■ **The problem**
Find every line of the listing below where "from" appears, and copy it.

■ **Records provided**
=-=-=

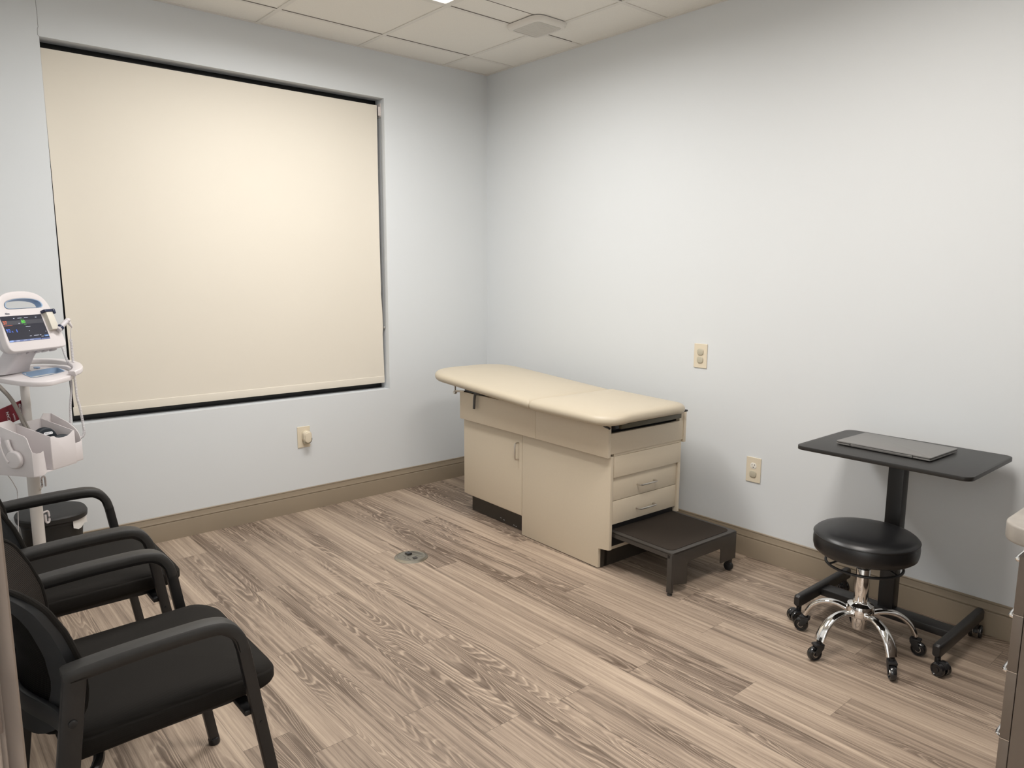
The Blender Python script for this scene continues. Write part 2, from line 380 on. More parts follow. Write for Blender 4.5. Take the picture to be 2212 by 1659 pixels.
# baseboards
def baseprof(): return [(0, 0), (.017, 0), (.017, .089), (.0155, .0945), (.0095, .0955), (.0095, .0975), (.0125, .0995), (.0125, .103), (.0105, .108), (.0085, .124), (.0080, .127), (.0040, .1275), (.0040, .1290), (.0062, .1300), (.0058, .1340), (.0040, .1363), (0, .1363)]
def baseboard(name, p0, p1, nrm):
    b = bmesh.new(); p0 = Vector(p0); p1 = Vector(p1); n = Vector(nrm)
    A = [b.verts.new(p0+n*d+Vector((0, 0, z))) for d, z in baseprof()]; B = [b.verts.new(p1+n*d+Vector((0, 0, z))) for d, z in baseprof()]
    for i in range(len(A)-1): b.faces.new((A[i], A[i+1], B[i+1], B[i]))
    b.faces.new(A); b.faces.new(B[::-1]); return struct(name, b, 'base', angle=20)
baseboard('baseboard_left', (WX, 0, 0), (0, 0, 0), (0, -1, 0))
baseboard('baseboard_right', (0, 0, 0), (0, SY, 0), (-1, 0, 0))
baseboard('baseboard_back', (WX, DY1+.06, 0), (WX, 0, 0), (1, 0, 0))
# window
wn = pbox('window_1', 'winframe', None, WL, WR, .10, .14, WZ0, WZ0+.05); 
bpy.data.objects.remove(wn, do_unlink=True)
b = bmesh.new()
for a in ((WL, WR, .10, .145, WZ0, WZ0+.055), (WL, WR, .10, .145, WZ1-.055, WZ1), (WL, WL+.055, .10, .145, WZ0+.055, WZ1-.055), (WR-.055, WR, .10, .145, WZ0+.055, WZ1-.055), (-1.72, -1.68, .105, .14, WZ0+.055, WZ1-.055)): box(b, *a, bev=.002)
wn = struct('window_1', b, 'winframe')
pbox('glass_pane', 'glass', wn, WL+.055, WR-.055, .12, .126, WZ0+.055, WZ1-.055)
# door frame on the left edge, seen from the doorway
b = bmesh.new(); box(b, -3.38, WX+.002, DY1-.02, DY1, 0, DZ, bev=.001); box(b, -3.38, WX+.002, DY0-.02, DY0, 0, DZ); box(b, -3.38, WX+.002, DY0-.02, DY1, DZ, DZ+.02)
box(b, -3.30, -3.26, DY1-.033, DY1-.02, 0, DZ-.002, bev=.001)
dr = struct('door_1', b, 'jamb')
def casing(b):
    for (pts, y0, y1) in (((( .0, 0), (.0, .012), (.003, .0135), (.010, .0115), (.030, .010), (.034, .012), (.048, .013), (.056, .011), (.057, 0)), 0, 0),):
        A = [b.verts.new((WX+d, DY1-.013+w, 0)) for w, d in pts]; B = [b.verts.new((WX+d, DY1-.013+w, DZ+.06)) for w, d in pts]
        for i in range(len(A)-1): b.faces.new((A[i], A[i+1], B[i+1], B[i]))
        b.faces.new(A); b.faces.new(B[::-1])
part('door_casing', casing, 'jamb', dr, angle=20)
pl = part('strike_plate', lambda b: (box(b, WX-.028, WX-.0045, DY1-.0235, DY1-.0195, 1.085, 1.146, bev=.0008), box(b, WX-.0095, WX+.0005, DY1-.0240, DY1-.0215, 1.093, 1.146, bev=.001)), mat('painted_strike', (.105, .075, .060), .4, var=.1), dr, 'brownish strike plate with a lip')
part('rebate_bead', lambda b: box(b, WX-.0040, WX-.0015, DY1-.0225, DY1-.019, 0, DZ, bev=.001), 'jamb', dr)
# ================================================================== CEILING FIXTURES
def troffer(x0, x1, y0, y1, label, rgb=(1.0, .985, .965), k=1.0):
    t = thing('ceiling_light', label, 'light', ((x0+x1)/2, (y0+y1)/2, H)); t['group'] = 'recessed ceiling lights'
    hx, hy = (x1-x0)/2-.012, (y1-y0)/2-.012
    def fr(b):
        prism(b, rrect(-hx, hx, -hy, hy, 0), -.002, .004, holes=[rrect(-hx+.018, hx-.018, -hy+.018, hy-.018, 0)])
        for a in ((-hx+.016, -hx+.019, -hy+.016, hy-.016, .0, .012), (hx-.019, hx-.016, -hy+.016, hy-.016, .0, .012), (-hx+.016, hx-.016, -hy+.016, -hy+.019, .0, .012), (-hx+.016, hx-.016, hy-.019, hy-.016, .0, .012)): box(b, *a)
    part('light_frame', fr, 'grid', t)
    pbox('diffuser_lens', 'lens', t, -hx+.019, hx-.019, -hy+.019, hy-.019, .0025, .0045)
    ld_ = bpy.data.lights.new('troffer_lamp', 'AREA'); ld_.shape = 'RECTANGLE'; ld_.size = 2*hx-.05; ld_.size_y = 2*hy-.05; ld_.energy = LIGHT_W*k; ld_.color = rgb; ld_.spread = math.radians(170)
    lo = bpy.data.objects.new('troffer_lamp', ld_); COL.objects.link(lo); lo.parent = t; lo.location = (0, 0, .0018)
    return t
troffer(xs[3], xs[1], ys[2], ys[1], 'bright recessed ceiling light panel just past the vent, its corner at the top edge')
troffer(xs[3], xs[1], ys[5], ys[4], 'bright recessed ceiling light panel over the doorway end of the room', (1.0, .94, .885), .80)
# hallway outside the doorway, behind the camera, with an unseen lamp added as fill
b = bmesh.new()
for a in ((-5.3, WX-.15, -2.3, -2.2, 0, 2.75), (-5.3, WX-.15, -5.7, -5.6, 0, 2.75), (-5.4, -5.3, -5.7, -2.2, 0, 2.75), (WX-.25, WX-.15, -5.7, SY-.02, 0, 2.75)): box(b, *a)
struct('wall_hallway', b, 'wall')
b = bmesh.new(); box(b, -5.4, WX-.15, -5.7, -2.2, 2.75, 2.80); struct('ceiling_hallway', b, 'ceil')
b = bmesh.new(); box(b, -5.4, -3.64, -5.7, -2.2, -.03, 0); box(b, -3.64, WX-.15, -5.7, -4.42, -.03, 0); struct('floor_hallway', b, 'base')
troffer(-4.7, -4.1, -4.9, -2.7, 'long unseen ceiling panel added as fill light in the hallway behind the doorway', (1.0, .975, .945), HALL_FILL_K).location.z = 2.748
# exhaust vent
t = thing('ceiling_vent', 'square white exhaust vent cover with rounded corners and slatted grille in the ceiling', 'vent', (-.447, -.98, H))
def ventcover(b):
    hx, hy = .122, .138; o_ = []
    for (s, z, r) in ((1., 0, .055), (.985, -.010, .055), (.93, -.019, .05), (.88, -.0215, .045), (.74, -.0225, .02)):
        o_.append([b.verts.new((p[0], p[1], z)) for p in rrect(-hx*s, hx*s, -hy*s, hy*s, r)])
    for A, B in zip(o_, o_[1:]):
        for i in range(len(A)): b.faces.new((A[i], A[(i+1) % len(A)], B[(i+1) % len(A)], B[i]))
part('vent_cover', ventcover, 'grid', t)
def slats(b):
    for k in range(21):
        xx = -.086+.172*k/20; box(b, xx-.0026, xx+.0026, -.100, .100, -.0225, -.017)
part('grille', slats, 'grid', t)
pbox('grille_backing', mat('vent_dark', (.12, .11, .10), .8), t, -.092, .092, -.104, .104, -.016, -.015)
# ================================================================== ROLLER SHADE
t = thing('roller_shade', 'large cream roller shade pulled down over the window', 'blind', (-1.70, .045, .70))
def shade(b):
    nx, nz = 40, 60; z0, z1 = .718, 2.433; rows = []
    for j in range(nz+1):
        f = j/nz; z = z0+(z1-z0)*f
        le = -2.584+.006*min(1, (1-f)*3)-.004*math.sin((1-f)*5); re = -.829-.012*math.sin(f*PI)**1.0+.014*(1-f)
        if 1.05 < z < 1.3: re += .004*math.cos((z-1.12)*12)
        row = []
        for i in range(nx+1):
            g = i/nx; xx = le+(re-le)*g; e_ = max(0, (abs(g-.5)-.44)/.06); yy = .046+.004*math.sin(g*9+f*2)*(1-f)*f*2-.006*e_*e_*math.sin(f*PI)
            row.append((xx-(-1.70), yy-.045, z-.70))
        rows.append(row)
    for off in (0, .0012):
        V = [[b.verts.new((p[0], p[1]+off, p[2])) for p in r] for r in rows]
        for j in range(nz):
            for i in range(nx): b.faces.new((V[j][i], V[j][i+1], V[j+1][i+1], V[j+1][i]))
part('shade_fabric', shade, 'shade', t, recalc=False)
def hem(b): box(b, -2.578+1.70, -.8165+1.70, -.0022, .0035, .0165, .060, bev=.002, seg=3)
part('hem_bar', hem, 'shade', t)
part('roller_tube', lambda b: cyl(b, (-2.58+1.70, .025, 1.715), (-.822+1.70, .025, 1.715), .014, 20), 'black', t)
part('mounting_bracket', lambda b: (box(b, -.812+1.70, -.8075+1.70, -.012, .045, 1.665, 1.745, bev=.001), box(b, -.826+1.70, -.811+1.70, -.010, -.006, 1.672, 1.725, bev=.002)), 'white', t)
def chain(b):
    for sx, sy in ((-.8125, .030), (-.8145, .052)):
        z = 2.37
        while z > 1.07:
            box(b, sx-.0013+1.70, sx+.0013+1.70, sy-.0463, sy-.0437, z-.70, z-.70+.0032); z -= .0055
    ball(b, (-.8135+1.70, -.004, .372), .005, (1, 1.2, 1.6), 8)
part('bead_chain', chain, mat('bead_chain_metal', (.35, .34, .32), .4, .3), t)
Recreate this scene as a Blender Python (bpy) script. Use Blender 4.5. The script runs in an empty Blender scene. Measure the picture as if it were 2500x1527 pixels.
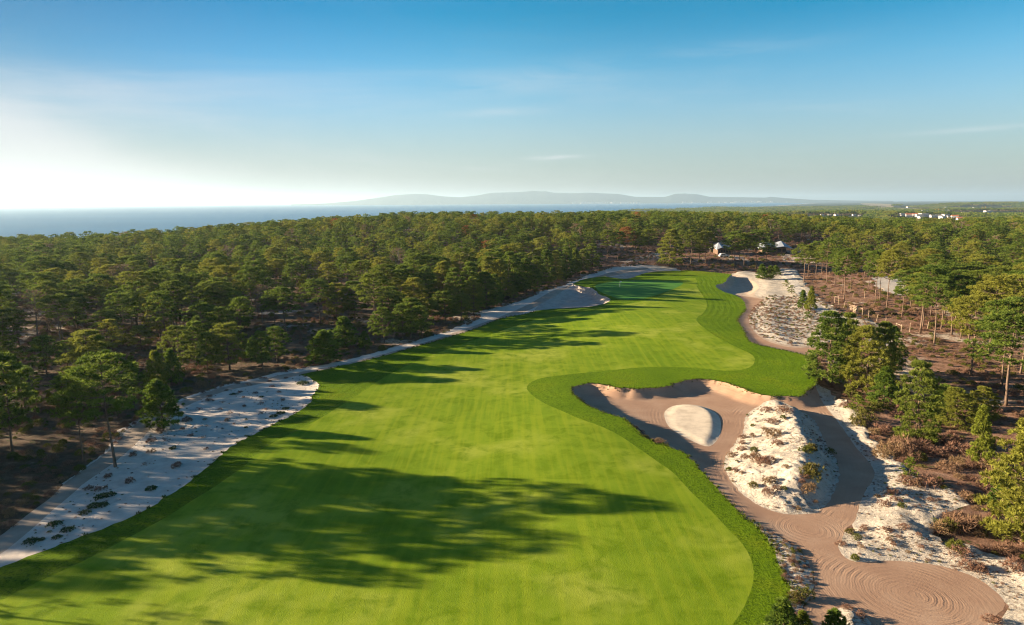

=-=-=

■ **Exercise result**
The Blender Python script for this scene continues. Write part 2, from line 380 on. More parts follow. Write for Blender 4.5. Take the picture to be 2212 by 1659 pixels.
# door frame on the left edge, seen from the doorway